Matthaios Santamouris
Languages: English | Pages: 1 pp
Bibliographic info:
36th AIVC Conference " Effective ventilation in high performance buildings", Madrid, Spain, 23-24 September 2015.

Local climate change and in particular, the urban heat island, is the more documented phenomenon of climate change. It deals with the development of higher ambient temperatures in the dense areas of cities suffering from high anthropogenic heat release, compared to the temperature of the surrounding suburban or rural areas. Actually, there are available measurements for about 400 cities around the world. Heat island exists at any latitude and may be present during the day or night period, depending on the local thermal balance. The average magnitude of the phenomenon varies between 3 to 6 K, while much higher values are reported in many cities.
The urban heat island has a very serious impact on the energy consumption of building during the summer period while it increases the peak electricity demand spend by buildings.
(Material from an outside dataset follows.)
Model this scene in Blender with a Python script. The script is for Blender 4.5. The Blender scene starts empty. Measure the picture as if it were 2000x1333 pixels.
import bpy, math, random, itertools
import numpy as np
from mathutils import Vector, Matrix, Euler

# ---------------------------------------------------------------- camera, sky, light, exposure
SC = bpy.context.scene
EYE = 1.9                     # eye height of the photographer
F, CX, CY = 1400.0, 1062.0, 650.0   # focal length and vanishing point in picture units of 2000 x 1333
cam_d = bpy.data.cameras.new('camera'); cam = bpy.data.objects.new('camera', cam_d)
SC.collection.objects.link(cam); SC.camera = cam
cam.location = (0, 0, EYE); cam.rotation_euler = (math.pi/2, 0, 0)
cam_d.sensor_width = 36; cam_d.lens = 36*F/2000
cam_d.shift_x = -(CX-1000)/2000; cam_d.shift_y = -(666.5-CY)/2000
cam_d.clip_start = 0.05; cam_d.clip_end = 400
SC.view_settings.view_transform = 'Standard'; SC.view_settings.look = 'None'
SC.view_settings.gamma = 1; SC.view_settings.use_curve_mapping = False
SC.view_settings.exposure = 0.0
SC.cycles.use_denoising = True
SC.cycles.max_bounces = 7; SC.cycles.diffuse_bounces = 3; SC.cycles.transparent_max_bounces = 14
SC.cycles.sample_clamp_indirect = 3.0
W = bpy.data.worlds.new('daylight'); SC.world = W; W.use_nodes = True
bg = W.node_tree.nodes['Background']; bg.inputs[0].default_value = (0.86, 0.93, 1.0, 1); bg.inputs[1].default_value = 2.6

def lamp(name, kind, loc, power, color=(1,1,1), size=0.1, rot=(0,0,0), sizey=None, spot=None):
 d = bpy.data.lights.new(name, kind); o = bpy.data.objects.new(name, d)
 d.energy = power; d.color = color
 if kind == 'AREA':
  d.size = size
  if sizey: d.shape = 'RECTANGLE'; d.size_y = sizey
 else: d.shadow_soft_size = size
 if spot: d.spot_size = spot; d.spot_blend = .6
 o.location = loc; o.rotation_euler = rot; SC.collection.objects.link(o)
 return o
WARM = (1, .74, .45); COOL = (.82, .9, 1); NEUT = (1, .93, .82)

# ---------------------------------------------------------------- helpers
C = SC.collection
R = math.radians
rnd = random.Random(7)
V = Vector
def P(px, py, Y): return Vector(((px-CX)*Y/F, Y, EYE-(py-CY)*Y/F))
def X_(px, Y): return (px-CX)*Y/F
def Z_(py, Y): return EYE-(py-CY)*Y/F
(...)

In parallel, it has a serious impact on the environmental quality of the indoor and outdoor spaces, increases the concentration of harmful pollutants like the tropospheric ozone and has a serious impact on human health.
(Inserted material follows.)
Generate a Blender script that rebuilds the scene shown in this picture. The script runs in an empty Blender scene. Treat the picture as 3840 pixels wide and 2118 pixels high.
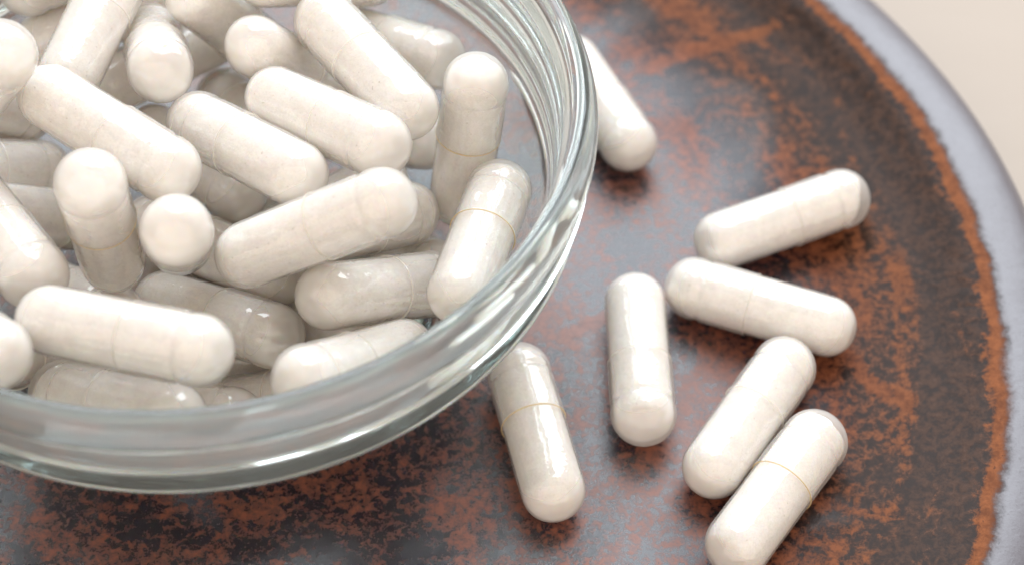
# Close-up: white capsules in a small glass bowl and scattered on a brown glazed plate.
# Real size, metres. The plate's centre is the world origin; lengths below are in millimetres.
import bpy, math, random
from mathutils import Vector, Matrix, noise

MM = 0.001
scene = bpy.context.scene
col = scene.collection

# ---------------------------------------------------------------- camera
cam_data = bpy.data.cameras.new('camera')
cam = bpy.data.objects.new('camera', cam_data)
col.objects.link(cam)
cam.location = (34.7*MM, -141.4*MM, 183.3*MM)
cam.rotation_euler = (math.radians(90-51.19), 0, 0)
cam_data.sensor_width = 36.0
cam_data.lens = 64.58
cam_data.clip_start = 0.01
cam_data.clip_end = 20.0
cam_data.dof.use_dof = True
cam_data.dof.focus_distance = 0.206
cam_data.dof.aperture_fstop = 18.0
scene.camera = cam

# ---------------------------------------------------------------- world: the dim room around the window
world = bpy.data.worlds.new('World')
scene.world = world
world.use_nodes = True
bg = world.node_tree.nodes['Background']
bg.inputs['Color'].default_value = (1.0, 0.88, 0.77, 1)
bg.inputs['Strength'].default_value = 0.54

# ---------------------------------------------------------------- the window: two tall panes behind the plate
def window_pane(x0, x1, z0, z1, y, power_density):
    w, h = x1-x0, z1-z0
    ld = bpy.data.lights.new('window_light', 'AREA')
    ld.shape = 'RECTANGLE'
    ld.size, ld.size_y = w, h
    ld.energy = power_density*w*h
    ld.color = (0.83, 0.915, 1.0)
    lo = bpy.data.objects.new('window_light', ld)
    col.objects.link(lo)
    lo.location = ((x0+x1)/2, y, (z0+z1)/2)
    lo.rotation_euler = (math.radians(-90), 0, 0)   # its -Z looks towards -Y, at the plate
    return lo
window_pane(-0.36, 0.10, 0.20, 2.5, 0.56, 13.6)
window_pane(0.15, 0.66, 0.20, 2.5, 0.56, 13.6)

# added fill lamp behind the camera, broad and weak, for the pale room
ld = bpy.data.lights.new('fill_light', 'AREA'); ld.shape = 'RECTANGLE'; ld.size = 3.4; ld.size_y = 2.0
ld.energy = 14.0; ld.color = (1.0, .90, .82)
lo = bpy.data.objects.new('fill_light', ld); col.objects.link(lo)
lo.location = (0, -.9, .6); lo.rotation_euler = (math.radians(65), 0, 0)

scene.view_settings.view_transform = 'Standard'
scene.view_settings.look = 'None'
scene.view_settings.exposure = 0.19
scene.view_settings.gamma = 1.0
scene.render.engine = 'CYCLES'
cy = scene.cycles
cy.use_denoising = True
cy.max_bounces = 22
cy.transmission_bounces = 12
cy.transparent_max_bounces = 24
cy.diffuse_bounces = 14
cy.glossy_bounces = 8
cy.caustics_reflective = True
cy.caustics_refractive = True
cy.blur_glossy = 0.15
cy.sample_clamp_indirect = 25.0

# ---------------------------------------------------------------- node helpers
def mat(name):
    m = bpy.data.materials.new(name); m.use_nodes = True
    nt = m.node_tree
    for n in list(nt.nodes): nt.nodes.remove(n)
    out = nt.nodes.new('ShaderNodeOutputMaterial')
    return m, nt, out
def N(nt, kind, **kw):
    n = nt.nodes.new(kind)
    for k, v in kw.items():
        if k.startswith('_'): setattr(n, k[1:], v)
        else: n.inputs[k.replace('__', ' ')].default_value = v
    return n
def L(nt, a, b): nt.links.new(a, b)
def mth(nt, op, a, b=None, c=None, clamp=False):
    n = nt.nodes.new('ShaderNodeMath'); n.operation = op; n.use_clamp = clamp
    for i, v in enumerate((a, b, c)):
        if v is None: continue
        if isinstance(v, (int, float)): n.inputs[i].default_value = v
        else: L(nt, v, n.inputs[i])
    return n.outputs[0]
def sstep(nt, v, a, b, lo=0.0, hi=1.0):
    n = nt.nodes.new('ShaderNodeMapRange'); n.interpolation_type = 'SMOOTHSTEP'
    L(nt, v, n.inputs['Value'])
    n.inputs['From Min'].default_value = a; n.inputs['From Max'].default_value = b
    n.inputs['To Min'].default_value = lo; n.inputs['To Max'].default_value = hi
    return n.outputs['Result']
def mixc(nt, fac, a, b):
    n = nt.nodes.new('ShaderNodeMix'); n.data_type = 'RGBA'
    for s, v in ((n.inputs[0], fac), (n.inputs[6], a), (n.inputs[7], b)):
        if isinstance(v, (int, float)): s.default_value = v
        elif isinstance(v, tuple): s.default_value = (*v, 1)
        else: L(nt, v, s)
    return n.outputs[2]
def tex_noise(nt, vec, scale, detail=4, rough=.55, dist=0.0):
    n = N(nt, 'ShaderNodeTexNoise', Scale=scale, Detail=detail, Roughness=rough, Distortion=dist)
    L(nt, vec, n.inputs['Vector']); return n.outputs['Fac']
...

To counterbalance the impact of local climate change and urban heat island, specific mitigation techniques have been developed and proposed. Mitigation techniques deal with the use of advanced materials that reflect the solar radiation and also emit highly infrared radiation, the use of additional green in open spaces like parks and street green and buildings like green roofs, the reduction of anthropogenic heat, the use of cool sinks that present a lower temperature than the atmosphere, etc.
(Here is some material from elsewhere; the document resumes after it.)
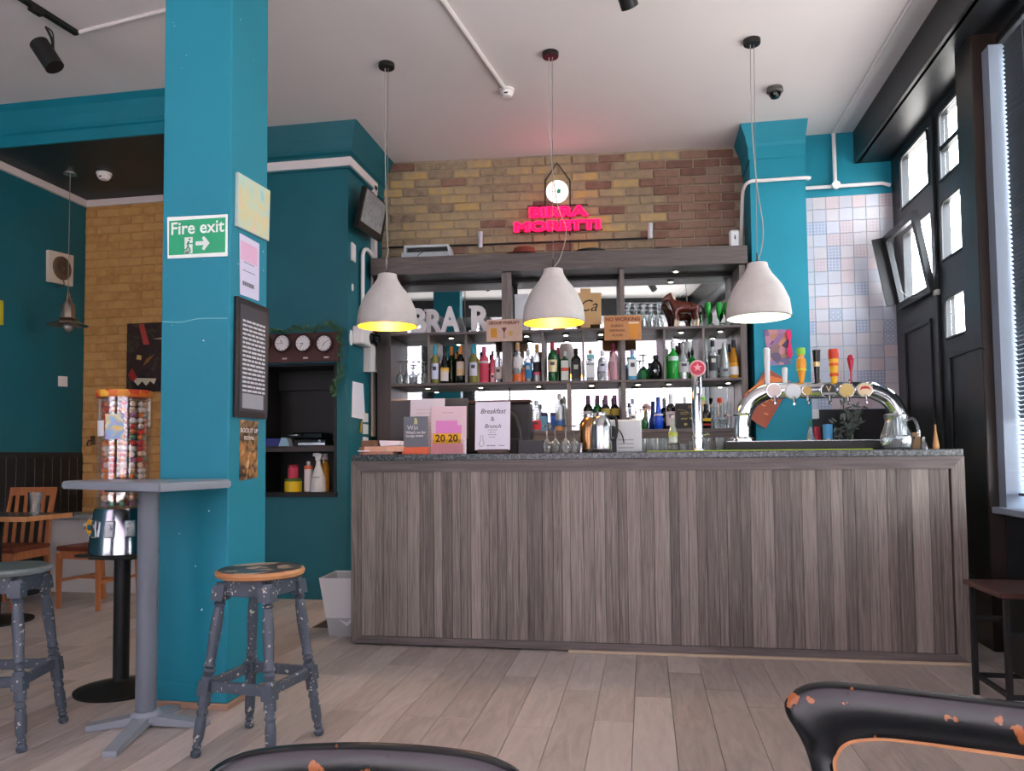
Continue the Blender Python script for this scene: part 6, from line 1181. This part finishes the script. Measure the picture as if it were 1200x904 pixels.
# ================================================================== FOREGROUND CHAIRS
def hoop(outer, inner, th, n=6):
    """bent band between two matching curves (x,z), th across"""
    A = crom([Vector((x, 0, z)) for x, z in outer], n); I = crom([Vector((x, 0, z)) for x, z in inner], n); rs = []; ri = []
    for a, c in zip(A, I):
        d = c-a; k = d.normalized()
        rs.append([a+d*t+Vector((0, y*th, 0)) for t, y in ((0, -.2), (.06, -.42), (.2, -.5), (.8, -.5), (1, -.3), (1, .3), (.8, .5), (.2, .5), (.06, .42), (0, .2))])
        ri.append([c+k*t+Vector((0, y*th, 0)) for t, y in ((-.001, -.38), (.0035, -.34), (.0035, .34), (-.001, .38))])
    return B().rings(rs), B().rings(ri)
def cafe_chair(label, cx_, cy_, rz, zt, hw, wid, drop):
    t = thing('cafe_chair', label, 'chair', (cx_, cy_, 0), rz, group='black lacquered chairs in the foreground')
    q_ = wid/.062; L_ = [(.10, -.36), (.06, -.25), (.03, -.105), (0, -.047), (.008, -.022), (.035, -.006), (.09, 0)]; L2_ = [(.125, -.36), (.092, -.25), (.063, -.12), (.066, -.092), (.077, -.077), (.097, -.069), (.14, -.063)]
    def full(P, mid): P = [(-hw+x, zt+z) for x, z in P]; P = P+[(0, zt+mid)]+[(-x, z) for x, z in P[::-1]]; return [(x, z-drop*(x/hw)**2) for x, z in P]
    a, b = hoop(full(L_, 0), full(L2_, -wid), .028)
    ob('back_hoop', a, BLACKW, t, rot=(R(-8), 0, 0), loc=(0, .0, 0), ang=50); ob('bare_wood_edge', b, RIM, t, rot=(R(-8), 0, 0))
    ob('seat', B().lathe([(.0, .43), (.19, .43), (.2, .44), (.2, .455), (.17, .462), (0, .455)], 36), BLACKW, t, (0, -.16, 0))
    for a_ in range(4):
        an = PI/4+a_*PI/2; ob('leg', B().cyl((.2*math.cos(an), -.16+.2*math.sin(an), 0), (.15*math.cos(an), -.16+.15*math.sin(an), .435), .013, .018, 12), BLACKW, t)
    ob('leg_ring', B().lathe([(.165, .2), (.173, .2), (.173, .216), (.165, .216)], 32, closed=True), BLACKW, t, (0, -.16, 0))
    return t
cafe_chair('black lacquered chair back with orange worn edges at the lower right', .395, .965, R(-17), .815, .25, .062, .0)
cafe_chair('black lacquered chair back with fine chips at the bottom centre left', -.33, .80, R(6), .780, .205, .055, .02)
Several types of mitigation materials have been developed and are available in the market. Products may be clustered in different generations, according to their maturity and suitability to mitigate the urban heat phenomenon. The first generation involves all natural materials, the second highly reflective white materials, the third infrared reflective colour materials, the fourth nanotechnological PCM doped reflective materials and finally the fifth generation involves smart chromic materials that are able to change colour as a function of the environmental conditions.